Note: Sodium hypochlorite will often set stains. If you have a rust stain, for example, it is important to remove the rust stain before applying a cleaning solution to the entire structure. This procedure will give you the most optimal result. Always remember to treat all stains first.

Bird Excrement – Stains from bird excrement can be removed with any good cleaner. Depending on the stain, it may also require some agitation to remove. Sometimes bird excrement contains staining elements of nearby berries, and these can be the most difficult to remove.

 Artillery Fungus – Artillery fungus is also often referred to as shotgun fungus. Artillery fungus is a wood decay fungus that is prominent in wood-chip mulch that is used in landscaping.

Sooner or later most of you will run into Artillery Fungus (groupings of little black specks that stick ferociously onto every surface they hit). They appear most often on light-colored house siding, but can also appear on windows, decks, cars, and other surfaces around the house.
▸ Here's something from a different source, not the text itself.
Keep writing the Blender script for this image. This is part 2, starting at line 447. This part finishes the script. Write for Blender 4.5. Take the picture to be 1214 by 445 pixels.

The culprit is a fungus that thrives on the decomposition of natural landscape mulches. It grows in sunny, moist areas where there is organic, decaying mulch such as pine straw. The ideal material for this growth is bark mulch.

Sphaerobolus (commonly called either “artillery fungus” or “sphere thrower” fungus) forcibly ejects a peridiole (or speck) from the body of the fungi for a considerable distance. Peridioles can be projected vertically for more than 6 ft and horizontally for over 20 ft. As with most fungi, growth is influenced by temperature, light, and moisture. When temperatures range between 50°F and 68°F and moisture levels are adequate, the fungus produces fruiting bodies. These structures usually form on the material (bark, dung, or decaying plant material) in autumn and spring and are quite small (approximately 1/10 inch in diameter). Because of their size, they are often very difficult to find in the mulch although areas supporting growth of the fungus may appear matted or gray and somewhat bleached in color. As the fruiting structures mature, they usually remain active or “shoot” for approximately 2-3 weeks. Adequate light and moisture are also necessary for ejection or discharge of the peridiole. This process creates enough force (1/10,000 horsepower) to propel the peridioles into the air. This ejection process is phototropic (the peridioles are projected toward the light). The peridioles are typically quite sticky and, since they are forcibly ejected, they readily adhere to objects upon which they make impact. When the peridioles dry, they become very difficult to remove. Unfortunately, Sphaerobolus can be long-lived and peridioles have been found to still be viable for up to 12 years. Peridioles can also be naturally dispersed by wind or over great distances on plant debris, mulch, animal fur, and even animal dung.

Traditional house-washing chemicals aren’t very successful at removing these specks. The only effective method for cleaning these spores off of house surfaces is 1) to get to the spots within three weeks of emergence; and 2) using Artillery Fungus And Spore Remover with high water temperatures and approximately 2,500 PSI (possibly accompanied by scrubbing with a stiff brush).

NOTE: The number of spore spots that can be removed decreases dramatically in proportion to the time it has been adhered to the siding.

Preventing further outbreaks is the best way to deal with this problem. Once the Artillery Fungus has made an appearance, homeowners should completely remove all bark and hardwood mulch from around the home. This includes removing the topsoil from the mulch bed, as the spores can still grow in the soil, and replacing it with non-organic matter, such as decorative stone or rubber mulch products.

Caution during the cleaning process is necessary. Beyond the potential for damaging the surface you are cleaning, scraping the specks off and allowing them to land in a medium such as soil may set the stage for these spores to re-grow and start the cycle all over again.